Holliday has warned that the UK faces a pivotal year as decisions loom on replacing critical assets, many of which are now 50 years old, with new infrastructure that will enable the country to cut carbon dioxide levels by a third ahead of the 2020 deadline.

"We cannot underestimate the scale of the engineering challenge that will be needed to deliver a sustainable energy future - one which I believe is going to lead to a renaissance in engineering," he said.

He believes the targets are "ambitious and demanding" - because a quarter of the UK’s energy plants will be retired by 2020 - and he stressed that the UK must become less reliant on coal and embrace wind power, nuclear options plus carbon capture and storage (CCS) technologies.

"The biggest increase will be in wind power with current plans set to target 15 per cent of the energy mix by 2020 and up to a third of generation capacity by 2030, from less than two per cent today," said Holliday.

He predicts that gas will continue to play a big part in electricity generation and is likely to provide about a third of the UK’s energy mix in 2030, although it will be used predominately as a back-up to wind technology.

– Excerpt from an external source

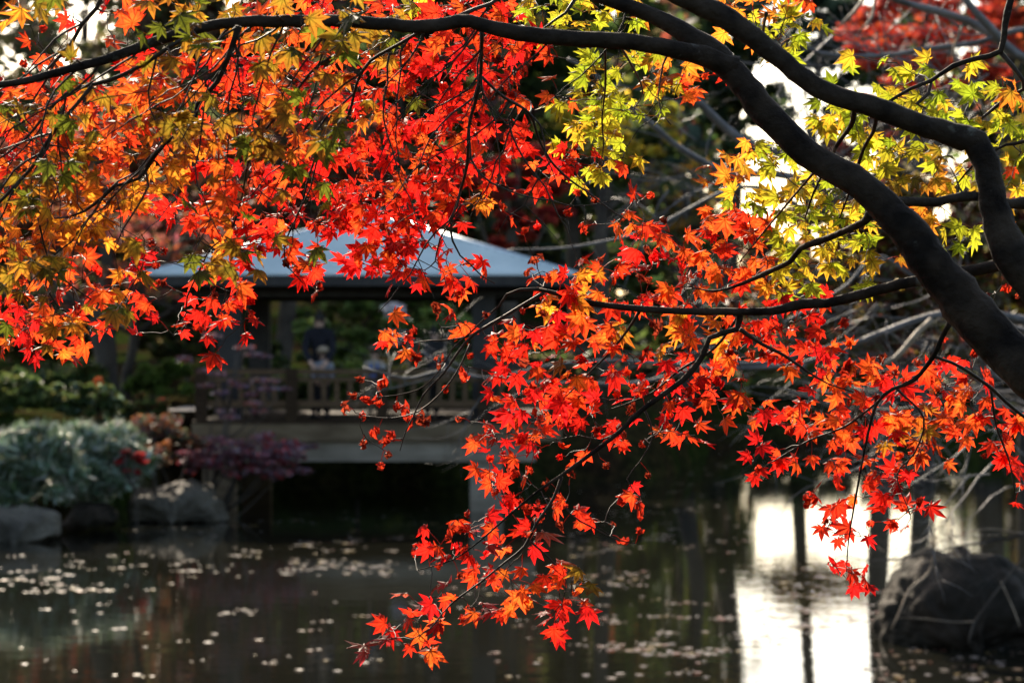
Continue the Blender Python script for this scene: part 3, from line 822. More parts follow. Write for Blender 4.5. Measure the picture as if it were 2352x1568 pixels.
def person(loc, h, label, top, legs, hair=None, hat=None, sleeve=None, bib=None, lean=0.0, arms='rail', rot=0.0, coat=False):
    """standing figure facing the camera (-Y), feet at loc"""
    root = empty('person', loc, label, 'person', 'people in the pavilion')
    root.rotation_euler = (0, 0, rot)
    s = h / 1.65
    k = 1.0 if h > 1.3 else 0.86
    hd = h * (0.128 if h > 1.3 else 0.165)         # head height
    zs = h - hd * 1.28                              # shoulder height
    zh = h * .50
    sw = h * (0.106 if h > 1.3 else .108)
    le = lean
    V_ = [(0, 0, zh), (0, -le * .4, zh + (zs - zh) * .45), (0, -le * .9, zs - .03 * s), (0, -le * 1.0, zs + .05 * s), (0, -le * 1.15 - .01, h - hd * .5)]
    E_ = [(0, 1), (1, 2), (2, 3), (3, 4)]
    rad = [(.115 * s, .09 * s), (.095 * s, .07 * s), (.085 * s, .06 * s), (.048 * s, .048 * s), (hd * .40, hd * .46)]
    for sg in (-1, 1):
        b0 = len(V_)
        V_ += [(sg * sw, -le * .9, zs - .02 * s), (sg * (sw + .05 * s), -le * .9 - .06 * s, zs - .28 * s)]
        if arms == 'rail':
            V_ += [(sg * (sw - .02 * s), -le - .26 * s, zs - .42 * s), (sg * (sw - .06 * s), -le - .33 * s, zs - .45 * s)]
        elif arms == 'front':
            V_ += [(sg * (sw - .05 * s), -le - .20 * s, zs - .48 * s), (sg * (sw - .09 * s), -le - .27 * s, zs - .53 * s)]
        else:
            V_ += [(sg * (sw + .05 * s), -le * .9 - .10 * s, zs - .52 * s), (sg * (sw + .04 * s), -le - .12 * s, zs - .60 * s)]
        E_ += [(2, b0), (b0, b0 + 1), (b0 + 1, b0 + 2), (b0 + 2, b0 + 3)]
        rad += [.062 * s, .048 * s, .036 * s, .034 * s]
        l0 = len(V_)
        V_ += [(sg * .085 * s, 0, zh - .06 * s), (sg * .095 * s, -.01, zh * .54), (sg * .10 * s, .01, .09 * s), (sg * .11 * s, -.11 * s, .045 * s)]
        E_ += [(0, l0), (l0, l0 + 1), (l0 + 1, l0 + 2), (l0 + 2, l0 + 3)]
        rad += [.085 * s, .06 * s, .04 * s, (.04 * s, .035 * s)]
    body = skin_mesh('body', V_, E_, rad, M['skin'], root)
    # jacket or shirt
    a0, a1 = 5, 13
    jv = [V_[i] for i in (0, 1, 2, 3)]; je = [(0, 1), (1, 2), (2, 3)]; jr = [(.15 * s, .12 * s), (.14 * s, .11 * s), (.15 * s, .115 * s), (.08 * s, .075 * s)]
    if coat:
        jv[0] = (0, 0, zh - .1 * s); jr[0] = (.165 * s, .13 * s)
    for base in (5, 13):
        b0 = len(jv)
        jv += [V_[base], V_[base + 1], V_[base + 2]]
        je += [(2, b0), (b0, b0 + 1), (b0 + 1, b0 + 2)]
        jr += [.078 * s, .064 * s, .05 * s]
    skin_mesh('jacket' if coat else 'shirt', jv, je, jr, top, root)
    tv = [(0, .0, zh + .03)]; te = []; tr = [(.14 * s, .11 * s)]
    for base in (9, 17):
        b0 = len(tv)
        tv += [V_[base], V_[base + 1], V_[base + 2]]
        te += [(0, b0), (b0, b0 + 1), (b0 + 1, b0 + 2)]
        tr += [.10 * s, .075 * s, .056 * s]
    skin_mesh('trousers', tv, te, tr, legs, root)
    off = o_loc[root.name]
    hc = Vector(V_[4]) + off
    for base in (9, 17):
        f = Vector(V_[base + 3]) + off
        mb_ = MB(); ball(mb_, (f.x, f.y + .03 * s, f.z), (.052 * s, .13 * s, .045 * s)); mb_.build('shoe', M['blackcloth'], root, smooth=True)
    # hands: palm, four unequal bent fingers and a thumb leaving the side of the palm
    for base, sg in ((5, -1), (13, 1)):
        w0 = Vector(V_[base + 2]) + off; w1 = Vector(V_[base + 3]) + off
        d = (w1 - w0).normalized()
        sd = Vector((1, 0, 0)); sd = (sd - d * sd.dot(d)).normalized(); dn = d.cross(sd)
        if dn.z > 0: dn = -dn
        hs = .085 * s
        hb = MB(); ball(hb, w1 + d * hs * .25, (hs * .50, hs * .45, hs * .28))
        for q, (o_, ln) in enumerate(((-.36, .72), (-.12, .86), (.12, .82), (.36, .64))):
            a_ = w1 + d * hs * .55 + sd * o_ * hs; b2 = a_ + d * hs * ln * .5 + dn * hs * .08; c2 = b2 + d * hs * ln * .30 + dn * hs * ln * .34
            hb.tube([a_, b2, c2], [hs * .105, hs * .095, hs * .07], sides=6)
        a_ = w1 + d * hs * .1 - sd * sg * hs * .42; b2 = a_ + (d * .5 - sd * sg * .45) * hs * .5; c2 = b2 + (d * .8 + dn * .3) * hs * .35
        hb.tube([a_, b2, c2], [hs * .13, hs * .11, hs * .08], sides=6)
        hb.build('hand', M['skin'], root, smooth=True)
    # face
    mb_ = MB(); ball(mb_, (hc.x, hc.y - hd * .49, hc.z - hd * .06), (hd * .07, hd * .09, hd * .12)); mb_.build('nose', M['skin'], root, smooth=True)
    for sg in (-1, 1):
        mb_ = MB(); ball(mb_, (hc.x + sg * hd * .16, hc.y - hd * .42, hc.z + hd * .03), (hd * .07, hd * .05, hd * .04)); mb_.build('eye', M['hair'], root, smooth=True)
        mb_ = MB(); ball(mb_, (hc.x + sg * hd * .40, hc.y, hc.z - hd * .03), (hd * .05, hd * .10, hd * .14)); mb_.build('ear', M['skin'], root, smooth=True)
    mb_ = MB(); ball(mb_, (hc.x, hc.y - hd * .42, hc.z - hd * .25), (hd * .13, hd * .05, hd * .03)); mb_.build('mouth', M['brownhat'], root, smooth=True)
    hm = hair or M['hair']
    mb_ = MB(); ball(mb_, (hc.x, hc.y + hd * .22, hc.z + hd * .24), (hd * .43, hd * .44, hd * .40)); mb_.build('hair', hm, root, smooth=True)
    if coat:
        mb_ = MB(); ball(mb_, (hc.x, hc.y + hd * .2, hc.z + hd * .62), (hd * .22, hd * .22, hd * .24)); mb_.build('hair_bun', hm, root, smooth=True)
        mb_ = MB(); ball(mb_, (hc.x, hc.y + hd * .28, hc.z - hd * .3), (hd * .46, hd * .28, hd * .6)); mb_.build('long_hair', hm, root, smooth=True)
    if hat:
        mb_ = MB(); ball(mb_, (hc.x, hc.y + .01, hc.z + hd * .40), (hd * .50, hd * .52, hd * .36)); hc_ = mb_.build('hat', hat, root, smooth=True)
        mb_ = MB(); ball(mb_, (hc.x, hc.y, hc.z + hd * .30), (hd * .74, hd * .76, hd * .05)); mb_.build('brim', hat, hc_, smooth=True)
    mb_ = MB(); ball(mb_, (off.x, off.y - le, off.z + zs + .035 * s), (.095 * s, .085 * s, .075 * s)); mb_.build('collar', top, root, smooth=True)
    if bib:
        mb_ = MB()
        for sg in (-1, 1):
            mb_ = MB(); ball(mb_, (off.x + sg * .075 * s, off.y - .125 * s - le * .7, off.z + zs - .16 * s), (.035 * s, .02 * s, .18 * s)); mb_.build('overall_strap', bib, root, smooth=True)
        mb_ = MB(); ball(mb_, (off.x, off.y - .115 * s - le * .5, off.z + zs - .36 * s), (.12 * s, .035 * s, .14 * s)); mb_.build('overall_bib', bib, root, smooth=True)
    if sleeve:
        b0 = 13
        pv_ = [V_[b0], V_[b0 + 1], V_[b0 + 2]]
        skin_mesh('striped_sleeve', pv_, [(0, 1), (1, 2)], [.088 * s, .074 * s, .06 * s], sleeve, root)
    return root


PY = 35.62
def feet(v): return Vector((X(v, PY), PY, deck_z + .004))
person(feet(735), 1.56, 'adult in dark navy jacket with black hair bun leaning over the railing', M['navy'], M['blackcloth'], lean=.10, arms='front', coat=True)
person(feet(744) + Vector((0, -.13, 0)), 1.05, 'small child in pale grey top standing before the dark clad adult', M['greycloth'], M['navy'], hat=M['tanhat'], arms='rail')
person(feet(860), 1.07, 'child in brown hat and blue overalls with one striped sleeve', M['beige'], M['beige'], hat=M['brownhat'], sleeve=M['stripe'], bib=M['bluecloth'], arms='rail')
person(feet(992), 1.34, 'person in black clothes turned sideways at the middle of the railing', M['blackcloth'], M['blackcloth'], coat=True, arms='front', lean=.06, rot=R(40))

# ------------------------------------------------------------------ leafless tree over the pond at the right
BY = 13.5
bbase = Vector((4.15, 14.2, float(ground_h(np.array(4.15), np.array(14.2)))))
bare = empty('bare_tree', bbase, 'leafless grey barked tree leaning in from the right over the pond', 'tree')
tb = MB()
tr_pts = [(bbase.x, bbase.y, bbase.z - .15, .17), (4.05, 14.1, 1.3, .14), (3.75, 13.9, 2.2, .12), (3.65, 13.6, 3.2, .10), (3.5, 13.5, 4.2, .08)]
tsp = spline(tr_pts, .1)
tb.tube([q[:3] for q in tsp], [q[3] for q in tsp], sides=9, rough=.06)
tb.build('trunk', M['greybark'], bare, smooth=True)
BL = [
    ([(2660, 900, 34), (2500, 790, 30), (2352, 735, 27), (2260, 722, 25), (2160, 722, 23), (2050, 755, 20), (1940, 800, 17), (1850, 832, 13), (1760, 838, 10), (1650, 831, 8)], 13.6, 13.2),
    ([(2600, 330, 34), (2480, 220, 30), (2352, 135, 28), (2291, 91, 26), (2241, 54, 26), (2174, 30, 24), (2106, 13, 22), (2039, -7, 20)], 13.5, 13.2),
    ([(2352, 135, 24), (2310, 110, 26), (2285, 77, 26), (2241, 34, 24), (2207, -17, 22)], 13.3, 13.1),
    ([(2600, 120, 24), (2480, 70, 20), (2352, 67, 18), (2241, 98, 17), (2140, 111, 16), (2039, 128, 15), (1955, 131, 14), (1888, 125, 12), (1837, 101, 10), (1790, 70, 7)], 13.5, 13.0),
    ([(2680, 1000, 28), (2480, 800, 24), (2352, 760, 20), (2150, 720, 16)], 14, 13.4),
    ([(1305, 135, 10), (1356, 162, 12), (1440, 239, 15), (1491, 279, 17), (1568, 343, 19), (1676, 397, 22), (1790, 402, 24), (1940, 440, 26), (2060, 540, 28), (2180, 690, 30), (2360, 850, 32), (2640, 960, 36)], 12.6, 13.8),
    ([(1560, 190, 16), (1612, 242, 24), (1669, 296, 26), (1730, 335, 28), (1850, 370, 30), (1990, 450, 30), (2100, 560, 30), (2210, 700, 32), (2380, 860, 34), (2640, 980, 36)], 13.0, 13.8),
    ([(1164, 574, 6), (1289, 570, 8), (1390, 554, 9), (1484, 530, 10), (1568, 488, 11), (1662, 441, 12), (1740, 430, 14), (1830, 470, 16)], 12.8, 13.2),
    ([(834, 843, 5), (902, 863, 7), (952, 867, 8), (1020, 850, 9), (1100, 866, 10), (1154, 877, 11), (1300, 880, 11), (1470, 878, 12), (1645, 835, 13), (1736, 835, 13), (1820, 816, 14), (1904, 799, 15), (1990, 780, 16)], 12.6, 13.2),
    ([(968, 806, 6), (1020, 840, 8), (1090, 866, 9), (1160, 862, 9), (1280, 836, 10), (1420, 828, 10), (1560, 838, 11), (1660, 846, 12), (1850, 840, 12)], 12.6, 13.1),
    ([(1800, 740, 8), (1870, 700, 9), (1950, 650, 9), (1990, 600, 10), (2035, 590, 10), (2100, 640, 12), (2180, 690, 13)], 13.1, 13.4),
    ([(2005, 610, 8), (2030, 596, 9), (1995, 650, 9), (1968, 690, 9)], 13.1, 13.1),
]
for pts, y0, y1 in BL:
    s = trace(pts, y0, y1, step=.06, wob=.02)
    lb = MB(); lb.tube([q[:3] for q in s], [max(.003, q[3] * .78) for q in s], sides=7, rough=.08)
    lb.build('limb', M['greybark'], bare, smooth=True)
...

"We are headed for a greater diversity in electricity generation coming from a much greater geographic spread. We have to plan for flexibility in the system to manage more intermittent energy flows because a large share of our energy will rely on when and where the wind blows," he added.

Chief executive Steve Holliday said National Grid expects new renewables to provide about 12 per cent of capacity by 2030 - essential to allow the UK to be flexible in adopting new technology. Reassuringly, he added that venture capitalists invested more than 12 billion pounds in clean technology firms in 2010, a 30 per cent increase from 2009.

National Grid is an international electricity and gas company and one of the largest investor-owned energy groups in the world. It plays a vital role in delivering gas and electricity to many millions of people across Britain and north-eastern United States in an efficient, reliable and safe manner.

The company owns the high-voltage electricity transmission network in England and Wales and operates the system across Britain. It also owns and operates the high pressure gas transmission system in Britain and its distribution business delivers gas to 11 million homes and firms.

Holliday warned that: "Enormous investment in the industry is needed in the next decade. Ofgem [Office of Gas & Electricity Markets - the regulator] says that we need 200 billion pounds of investment by 2020 to upgrade our outdated energy assets. Crucial decisions are being made this year with the upcoming electricity market review and the network regulatory reviews. It is absolutely vital that the frameworks provide the incentives needed."

He believes that investors need conditions that reduce the cost of capital and make sure that much-needed finance becomes available. He also said that the UK’s legislation and regulation needs to be attractive to entice global players.

Holliday stressed the importance of not over-burdening the UK economy with unnecessary costs in today’s precarious financial climate but being efficient with resources in order to meet the renewable energy targets.

"As we embark on this investment programme we need to focus on affordability. But the shift to a low-carbon economy will bring with it new jobs, new businesses, new technologies - and the UK needs to participate in that opportunity and the growth it will create," he added.